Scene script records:
[start]
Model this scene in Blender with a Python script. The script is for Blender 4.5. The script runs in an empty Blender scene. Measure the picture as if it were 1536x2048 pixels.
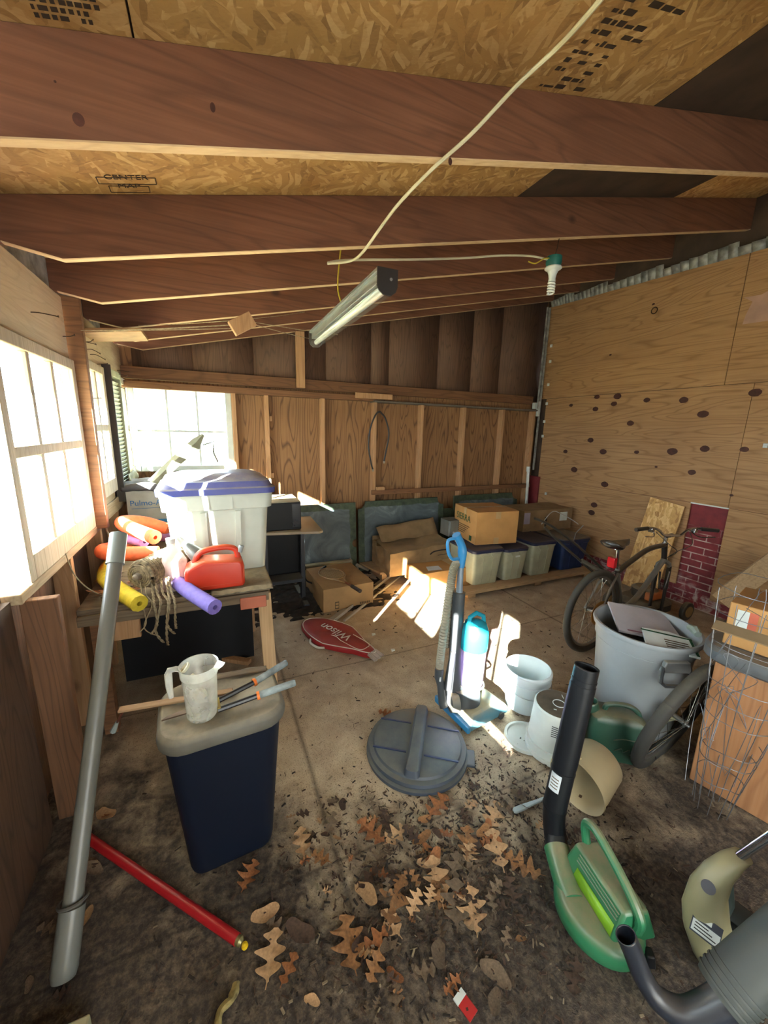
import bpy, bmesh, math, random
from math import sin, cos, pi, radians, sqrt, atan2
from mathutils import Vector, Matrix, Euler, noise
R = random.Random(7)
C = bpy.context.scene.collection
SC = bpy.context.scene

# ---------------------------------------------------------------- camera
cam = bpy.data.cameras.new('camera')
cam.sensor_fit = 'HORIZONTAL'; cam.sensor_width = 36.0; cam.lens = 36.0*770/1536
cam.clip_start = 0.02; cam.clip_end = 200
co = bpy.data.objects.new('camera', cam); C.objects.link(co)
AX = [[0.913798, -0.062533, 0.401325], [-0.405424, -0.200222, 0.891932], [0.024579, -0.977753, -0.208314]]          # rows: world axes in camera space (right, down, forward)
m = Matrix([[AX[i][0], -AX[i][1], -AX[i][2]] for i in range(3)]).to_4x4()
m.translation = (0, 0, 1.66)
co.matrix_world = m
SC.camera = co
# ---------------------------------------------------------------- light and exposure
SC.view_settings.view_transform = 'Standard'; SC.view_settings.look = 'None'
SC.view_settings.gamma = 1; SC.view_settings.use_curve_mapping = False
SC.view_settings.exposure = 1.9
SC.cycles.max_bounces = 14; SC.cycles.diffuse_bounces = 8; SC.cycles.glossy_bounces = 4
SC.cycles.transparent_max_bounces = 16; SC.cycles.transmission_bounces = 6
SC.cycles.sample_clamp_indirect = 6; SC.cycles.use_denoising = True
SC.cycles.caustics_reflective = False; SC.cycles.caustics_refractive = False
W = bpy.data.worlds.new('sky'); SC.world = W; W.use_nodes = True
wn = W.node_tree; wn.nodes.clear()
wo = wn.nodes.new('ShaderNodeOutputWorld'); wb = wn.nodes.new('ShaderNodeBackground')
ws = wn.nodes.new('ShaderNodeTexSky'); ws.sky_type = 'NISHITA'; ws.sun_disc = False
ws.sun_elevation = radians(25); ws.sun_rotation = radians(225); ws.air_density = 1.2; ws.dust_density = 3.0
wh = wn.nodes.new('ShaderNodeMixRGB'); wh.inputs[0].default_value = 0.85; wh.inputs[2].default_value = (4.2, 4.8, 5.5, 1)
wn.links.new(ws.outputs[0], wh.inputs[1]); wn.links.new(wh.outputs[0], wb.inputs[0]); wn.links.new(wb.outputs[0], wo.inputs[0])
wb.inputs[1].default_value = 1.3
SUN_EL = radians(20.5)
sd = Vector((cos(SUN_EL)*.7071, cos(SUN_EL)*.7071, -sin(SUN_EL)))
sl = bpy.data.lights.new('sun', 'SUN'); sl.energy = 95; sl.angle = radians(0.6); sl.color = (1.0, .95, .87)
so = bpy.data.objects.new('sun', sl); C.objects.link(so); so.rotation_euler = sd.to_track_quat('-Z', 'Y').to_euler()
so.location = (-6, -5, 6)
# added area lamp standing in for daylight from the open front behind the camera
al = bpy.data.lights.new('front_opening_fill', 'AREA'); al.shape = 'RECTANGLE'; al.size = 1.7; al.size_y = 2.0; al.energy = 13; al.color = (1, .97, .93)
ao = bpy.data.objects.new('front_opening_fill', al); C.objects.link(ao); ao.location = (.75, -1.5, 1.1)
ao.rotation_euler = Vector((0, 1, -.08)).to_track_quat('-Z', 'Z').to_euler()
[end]
[start]
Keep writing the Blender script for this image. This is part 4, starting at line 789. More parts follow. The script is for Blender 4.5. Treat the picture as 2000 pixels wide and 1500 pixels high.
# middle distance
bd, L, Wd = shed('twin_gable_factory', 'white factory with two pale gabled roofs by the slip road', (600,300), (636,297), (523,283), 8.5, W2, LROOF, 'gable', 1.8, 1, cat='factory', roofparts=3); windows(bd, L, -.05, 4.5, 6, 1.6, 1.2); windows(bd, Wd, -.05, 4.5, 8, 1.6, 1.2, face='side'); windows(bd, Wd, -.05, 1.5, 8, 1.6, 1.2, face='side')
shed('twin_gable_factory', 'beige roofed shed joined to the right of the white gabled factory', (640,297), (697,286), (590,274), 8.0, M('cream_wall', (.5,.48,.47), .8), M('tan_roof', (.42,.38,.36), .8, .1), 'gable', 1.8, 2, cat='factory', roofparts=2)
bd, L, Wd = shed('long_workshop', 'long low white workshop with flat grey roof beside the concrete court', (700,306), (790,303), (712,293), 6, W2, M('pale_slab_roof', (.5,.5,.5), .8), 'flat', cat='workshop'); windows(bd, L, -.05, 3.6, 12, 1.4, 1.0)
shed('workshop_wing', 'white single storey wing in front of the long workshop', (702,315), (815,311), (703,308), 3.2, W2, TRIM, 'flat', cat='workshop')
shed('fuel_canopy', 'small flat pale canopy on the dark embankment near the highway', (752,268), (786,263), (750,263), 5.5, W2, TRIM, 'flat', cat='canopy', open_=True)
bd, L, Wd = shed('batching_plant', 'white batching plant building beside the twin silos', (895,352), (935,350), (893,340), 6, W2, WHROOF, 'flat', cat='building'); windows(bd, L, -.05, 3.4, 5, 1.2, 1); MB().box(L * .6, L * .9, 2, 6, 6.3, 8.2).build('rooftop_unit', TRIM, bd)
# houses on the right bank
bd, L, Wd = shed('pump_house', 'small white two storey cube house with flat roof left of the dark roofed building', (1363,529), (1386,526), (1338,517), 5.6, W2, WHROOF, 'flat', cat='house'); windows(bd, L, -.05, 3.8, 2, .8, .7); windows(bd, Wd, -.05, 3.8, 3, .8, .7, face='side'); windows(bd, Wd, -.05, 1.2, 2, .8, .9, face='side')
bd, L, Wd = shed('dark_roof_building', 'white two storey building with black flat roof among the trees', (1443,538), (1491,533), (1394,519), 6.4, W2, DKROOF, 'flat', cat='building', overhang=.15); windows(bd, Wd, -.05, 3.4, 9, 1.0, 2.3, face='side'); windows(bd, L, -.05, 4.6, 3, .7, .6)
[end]
Among the records above, locate the line containing "Model this scene" and the line containing "SC = bpy.context.scene", then transcribe exactly the lines starting at the first and ending at the second, with no pictures.

Task result =
Model this scene in Blender with a Python script. The script is for Blender 4.5. The script runs in an empty Blender scene. Measure the picture as if it were 1536x2048 pixels.
import bpy, bmesh, math, random
from math import sin, cos, pi, radians, sqrt, atan2
from mathutils import Vector, Matrix, Euler, noise
R = random.Random(7)
C = bpy.context.scene.collection
SC = bpy.context.scene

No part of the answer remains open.